En France, la CNIL publie régulièrement des lignes directrices précises sur les configurations techniques minimales attendues. Elle a, par exemple, sanctionné une entreprise française pour avoir stocké des mots de passe en clair, et une autre pour avoir laissé accessible, sans contrôle d’accès, une base de données contenant des informations clients. Ces exemples montrent que les manquements sont encore nombreux, mais aussi que les autorités sont désormais déterminées à agir.

Les entreprises américaines et chinoises sous surveillance en Europe

Les entreprises américaines et chinoises opérant sur le sol européen sont également dans le viseur des régulateurs. Si leur puissance économique et leur envergure technologique sont indéniables, elles doivent se conformer pleinement au droit européen, dès lors qu’elles traitent les données de résidents de l’Union. Les sanctions à l’encontre de Meta, Google ou TikTok pour des pratiques jugées opaques ou insuffisamment sécurisées témoignent de la volonté des régulateurs européens de ne pas faire d’exception.

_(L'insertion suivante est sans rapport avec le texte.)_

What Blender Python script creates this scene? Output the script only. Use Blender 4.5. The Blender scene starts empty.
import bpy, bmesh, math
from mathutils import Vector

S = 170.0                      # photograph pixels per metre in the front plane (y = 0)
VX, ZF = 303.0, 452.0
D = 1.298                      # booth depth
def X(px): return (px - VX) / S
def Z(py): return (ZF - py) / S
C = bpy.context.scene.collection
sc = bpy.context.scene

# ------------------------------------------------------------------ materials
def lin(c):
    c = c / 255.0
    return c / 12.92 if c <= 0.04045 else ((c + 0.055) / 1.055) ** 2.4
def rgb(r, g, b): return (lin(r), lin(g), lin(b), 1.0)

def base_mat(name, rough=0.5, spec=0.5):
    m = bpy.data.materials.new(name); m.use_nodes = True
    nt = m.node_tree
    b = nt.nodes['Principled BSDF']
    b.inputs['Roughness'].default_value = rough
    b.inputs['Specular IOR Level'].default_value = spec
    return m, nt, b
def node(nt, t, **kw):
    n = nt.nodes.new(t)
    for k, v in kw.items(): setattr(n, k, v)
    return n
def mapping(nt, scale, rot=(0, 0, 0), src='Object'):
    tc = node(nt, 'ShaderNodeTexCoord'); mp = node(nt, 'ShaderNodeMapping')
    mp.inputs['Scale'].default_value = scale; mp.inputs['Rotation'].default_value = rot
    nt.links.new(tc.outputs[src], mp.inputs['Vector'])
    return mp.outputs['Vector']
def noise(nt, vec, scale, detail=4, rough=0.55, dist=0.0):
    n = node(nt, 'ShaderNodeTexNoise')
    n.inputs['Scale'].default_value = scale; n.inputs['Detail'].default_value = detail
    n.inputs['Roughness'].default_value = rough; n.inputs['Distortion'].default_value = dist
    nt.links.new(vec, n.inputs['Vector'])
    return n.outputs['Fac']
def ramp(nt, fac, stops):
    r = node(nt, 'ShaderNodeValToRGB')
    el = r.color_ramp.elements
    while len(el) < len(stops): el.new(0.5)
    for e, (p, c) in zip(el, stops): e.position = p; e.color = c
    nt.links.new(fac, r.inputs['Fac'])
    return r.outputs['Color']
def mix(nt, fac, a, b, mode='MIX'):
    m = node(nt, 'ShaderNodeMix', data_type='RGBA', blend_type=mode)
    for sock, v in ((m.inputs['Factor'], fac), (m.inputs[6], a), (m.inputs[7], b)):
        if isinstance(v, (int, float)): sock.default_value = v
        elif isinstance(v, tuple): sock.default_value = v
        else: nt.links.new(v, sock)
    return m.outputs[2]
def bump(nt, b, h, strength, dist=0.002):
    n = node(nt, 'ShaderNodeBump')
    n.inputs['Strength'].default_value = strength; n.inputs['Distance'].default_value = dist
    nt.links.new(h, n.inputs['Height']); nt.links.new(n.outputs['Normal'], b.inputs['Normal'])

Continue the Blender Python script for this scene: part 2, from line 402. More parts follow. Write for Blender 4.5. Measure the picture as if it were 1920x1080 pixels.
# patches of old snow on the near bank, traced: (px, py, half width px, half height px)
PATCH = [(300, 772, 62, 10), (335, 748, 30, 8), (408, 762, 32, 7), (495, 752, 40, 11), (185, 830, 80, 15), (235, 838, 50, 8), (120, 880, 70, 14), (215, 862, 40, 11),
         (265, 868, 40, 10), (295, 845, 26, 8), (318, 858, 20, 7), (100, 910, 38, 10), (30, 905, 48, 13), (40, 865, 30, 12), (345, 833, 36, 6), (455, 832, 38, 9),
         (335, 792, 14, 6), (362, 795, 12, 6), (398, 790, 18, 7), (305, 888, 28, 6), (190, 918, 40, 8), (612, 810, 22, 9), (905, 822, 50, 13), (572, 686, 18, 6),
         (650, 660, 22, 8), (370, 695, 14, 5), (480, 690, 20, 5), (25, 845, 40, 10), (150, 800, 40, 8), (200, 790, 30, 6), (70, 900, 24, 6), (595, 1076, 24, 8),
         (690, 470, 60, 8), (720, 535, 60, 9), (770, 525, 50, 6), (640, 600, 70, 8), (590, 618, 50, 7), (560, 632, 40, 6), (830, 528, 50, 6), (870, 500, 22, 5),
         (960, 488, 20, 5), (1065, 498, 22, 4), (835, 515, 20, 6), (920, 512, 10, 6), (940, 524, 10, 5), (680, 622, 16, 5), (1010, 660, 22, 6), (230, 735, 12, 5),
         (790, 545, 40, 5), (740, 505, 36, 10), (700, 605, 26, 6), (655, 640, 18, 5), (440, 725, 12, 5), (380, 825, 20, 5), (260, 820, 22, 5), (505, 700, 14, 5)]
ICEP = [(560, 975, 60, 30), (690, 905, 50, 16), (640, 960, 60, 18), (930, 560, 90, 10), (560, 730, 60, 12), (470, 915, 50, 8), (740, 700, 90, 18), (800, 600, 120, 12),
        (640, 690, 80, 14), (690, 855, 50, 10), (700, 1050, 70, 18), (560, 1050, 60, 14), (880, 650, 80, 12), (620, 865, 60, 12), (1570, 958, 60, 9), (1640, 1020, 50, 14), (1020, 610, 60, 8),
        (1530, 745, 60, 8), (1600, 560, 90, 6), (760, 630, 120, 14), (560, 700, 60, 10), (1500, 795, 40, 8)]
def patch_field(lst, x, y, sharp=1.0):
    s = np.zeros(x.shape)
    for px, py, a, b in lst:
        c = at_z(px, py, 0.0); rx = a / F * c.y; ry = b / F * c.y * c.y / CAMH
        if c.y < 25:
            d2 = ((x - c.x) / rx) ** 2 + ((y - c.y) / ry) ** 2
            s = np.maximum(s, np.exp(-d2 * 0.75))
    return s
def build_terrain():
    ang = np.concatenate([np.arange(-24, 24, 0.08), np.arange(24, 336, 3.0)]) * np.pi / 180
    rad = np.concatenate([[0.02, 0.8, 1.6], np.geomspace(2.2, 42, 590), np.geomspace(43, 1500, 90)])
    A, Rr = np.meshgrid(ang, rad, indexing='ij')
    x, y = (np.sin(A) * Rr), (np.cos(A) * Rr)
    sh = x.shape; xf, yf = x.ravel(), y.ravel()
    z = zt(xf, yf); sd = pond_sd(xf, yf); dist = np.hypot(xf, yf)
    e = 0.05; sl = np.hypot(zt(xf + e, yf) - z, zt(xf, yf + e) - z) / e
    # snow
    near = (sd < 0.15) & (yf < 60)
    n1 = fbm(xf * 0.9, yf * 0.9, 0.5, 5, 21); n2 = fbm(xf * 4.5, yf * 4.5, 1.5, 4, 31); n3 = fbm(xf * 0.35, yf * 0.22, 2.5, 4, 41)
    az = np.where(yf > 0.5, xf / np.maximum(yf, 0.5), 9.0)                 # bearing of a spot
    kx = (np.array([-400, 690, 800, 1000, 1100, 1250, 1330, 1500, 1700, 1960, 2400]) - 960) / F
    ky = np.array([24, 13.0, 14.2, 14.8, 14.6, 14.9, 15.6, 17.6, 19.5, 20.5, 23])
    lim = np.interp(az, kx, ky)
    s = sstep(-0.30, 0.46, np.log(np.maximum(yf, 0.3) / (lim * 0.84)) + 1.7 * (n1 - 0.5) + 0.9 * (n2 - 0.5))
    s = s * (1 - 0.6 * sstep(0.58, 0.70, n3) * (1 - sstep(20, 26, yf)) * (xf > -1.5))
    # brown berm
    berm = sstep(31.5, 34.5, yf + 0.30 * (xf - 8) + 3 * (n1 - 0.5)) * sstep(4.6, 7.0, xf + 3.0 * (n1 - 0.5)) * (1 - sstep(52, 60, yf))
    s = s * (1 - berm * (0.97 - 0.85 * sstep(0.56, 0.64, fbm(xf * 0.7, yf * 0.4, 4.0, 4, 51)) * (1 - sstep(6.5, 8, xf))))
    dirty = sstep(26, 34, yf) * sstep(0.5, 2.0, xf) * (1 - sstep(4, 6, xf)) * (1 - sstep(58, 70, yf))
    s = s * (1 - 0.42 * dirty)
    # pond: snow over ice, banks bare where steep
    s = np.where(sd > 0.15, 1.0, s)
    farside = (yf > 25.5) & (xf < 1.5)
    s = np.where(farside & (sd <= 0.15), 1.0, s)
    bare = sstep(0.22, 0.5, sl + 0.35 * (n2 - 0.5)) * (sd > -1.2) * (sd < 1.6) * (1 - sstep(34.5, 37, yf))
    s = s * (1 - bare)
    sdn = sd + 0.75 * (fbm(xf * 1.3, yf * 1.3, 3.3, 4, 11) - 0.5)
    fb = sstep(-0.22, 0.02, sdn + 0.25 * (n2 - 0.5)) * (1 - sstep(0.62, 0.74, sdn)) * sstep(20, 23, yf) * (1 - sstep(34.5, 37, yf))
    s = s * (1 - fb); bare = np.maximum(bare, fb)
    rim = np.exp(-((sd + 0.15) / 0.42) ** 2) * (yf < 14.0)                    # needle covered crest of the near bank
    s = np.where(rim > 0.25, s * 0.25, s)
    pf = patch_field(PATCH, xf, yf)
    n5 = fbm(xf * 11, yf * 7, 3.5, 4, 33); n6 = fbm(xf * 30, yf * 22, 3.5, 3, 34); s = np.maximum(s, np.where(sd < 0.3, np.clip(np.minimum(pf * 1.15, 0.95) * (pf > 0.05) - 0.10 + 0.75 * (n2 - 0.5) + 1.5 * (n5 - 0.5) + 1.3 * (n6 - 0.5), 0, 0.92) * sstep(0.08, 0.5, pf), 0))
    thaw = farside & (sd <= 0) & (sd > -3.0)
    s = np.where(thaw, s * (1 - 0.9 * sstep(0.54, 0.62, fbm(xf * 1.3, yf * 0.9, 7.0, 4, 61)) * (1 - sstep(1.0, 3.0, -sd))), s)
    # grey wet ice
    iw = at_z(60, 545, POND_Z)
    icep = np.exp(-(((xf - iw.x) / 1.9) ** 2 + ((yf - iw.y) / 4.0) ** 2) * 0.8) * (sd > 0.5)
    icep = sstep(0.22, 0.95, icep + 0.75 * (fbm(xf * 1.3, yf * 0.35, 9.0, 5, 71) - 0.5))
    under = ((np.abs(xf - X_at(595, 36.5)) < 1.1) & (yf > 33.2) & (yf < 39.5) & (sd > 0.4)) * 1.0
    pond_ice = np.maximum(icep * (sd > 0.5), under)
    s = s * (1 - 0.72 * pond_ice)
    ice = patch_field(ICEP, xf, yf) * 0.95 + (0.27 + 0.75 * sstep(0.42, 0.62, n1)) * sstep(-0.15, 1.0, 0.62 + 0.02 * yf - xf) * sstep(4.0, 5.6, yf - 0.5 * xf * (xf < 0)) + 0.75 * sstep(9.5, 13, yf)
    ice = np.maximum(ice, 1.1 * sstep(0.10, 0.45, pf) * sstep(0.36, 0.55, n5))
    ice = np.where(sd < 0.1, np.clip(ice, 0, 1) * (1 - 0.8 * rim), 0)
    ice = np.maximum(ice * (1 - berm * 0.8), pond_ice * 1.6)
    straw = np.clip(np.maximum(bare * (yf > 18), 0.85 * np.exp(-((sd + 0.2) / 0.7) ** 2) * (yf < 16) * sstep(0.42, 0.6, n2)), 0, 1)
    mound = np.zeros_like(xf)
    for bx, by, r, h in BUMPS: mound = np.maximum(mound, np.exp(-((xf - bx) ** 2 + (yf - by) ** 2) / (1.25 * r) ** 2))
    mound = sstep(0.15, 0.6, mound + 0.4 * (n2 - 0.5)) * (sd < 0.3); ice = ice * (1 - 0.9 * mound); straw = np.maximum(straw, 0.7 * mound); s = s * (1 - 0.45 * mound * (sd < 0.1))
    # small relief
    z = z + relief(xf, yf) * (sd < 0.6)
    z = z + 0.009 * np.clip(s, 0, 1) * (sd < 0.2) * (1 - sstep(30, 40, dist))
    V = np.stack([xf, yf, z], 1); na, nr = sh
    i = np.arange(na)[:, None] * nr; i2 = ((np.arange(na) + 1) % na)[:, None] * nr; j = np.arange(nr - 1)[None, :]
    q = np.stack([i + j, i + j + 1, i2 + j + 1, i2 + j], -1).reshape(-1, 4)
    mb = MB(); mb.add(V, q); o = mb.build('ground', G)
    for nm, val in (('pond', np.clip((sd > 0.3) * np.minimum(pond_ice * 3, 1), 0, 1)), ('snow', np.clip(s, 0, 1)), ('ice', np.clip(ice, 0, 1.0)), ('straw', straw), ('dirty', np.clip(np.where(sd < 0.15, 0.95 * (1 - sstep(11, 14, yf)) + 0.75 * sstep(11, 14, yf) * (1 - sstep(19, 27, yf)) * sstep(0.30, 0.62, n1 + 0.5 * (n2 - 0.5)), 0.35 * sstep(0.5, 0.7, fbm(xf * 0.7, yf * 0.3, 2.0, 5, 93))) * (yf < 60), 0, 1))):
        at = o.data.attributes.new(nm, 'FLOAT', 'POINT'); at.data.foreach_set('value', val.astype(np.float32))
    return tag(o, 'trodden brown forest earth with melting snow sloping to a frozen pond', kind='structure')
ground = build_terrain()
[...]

Dans le cas de la cybersécurité, cela implique que ces entreprises doivent adapter leurs infrastructures, mettre en œuvre des politiques de sécurité alignées avec le RGPD, et surtout respecter les exigences de localisation, de transfert et de traitement des données. La question des transferts de données vers les États-Unis ou vers la Chine fait d’ailleurs l’objet d’une vigilance accrue, notamment après l’invalidation du Privacy Shield et les tensions géopolitiques sur fond de cybersurveillance.

Une dynamique irréversible

Les prochaines années verront probablement une montée en puissance encore plus marquée de la régulation, avec l’entrée en vigueur du Data Governance Act, du Data Act, du Cyber Resilience Act, et du AI Act. Tous ces textes renforcent les obligations de sécurité, de traçabilité et de responsabilité pour les entreprises opérant en Europe.

Dès lors, les organisations – grandes ou petites, locales ou internationales – doivent intégrer pleinement la cybersécurité comme un pilier stratégique de leur gouvernance. Il ne s’agit plus simplement d’éviter une sanction, mais de garantir la confiance, d’assurer la résilience face aux crises, et de préserver leur réputation dans un monde où la donnée est devenue un actif critique.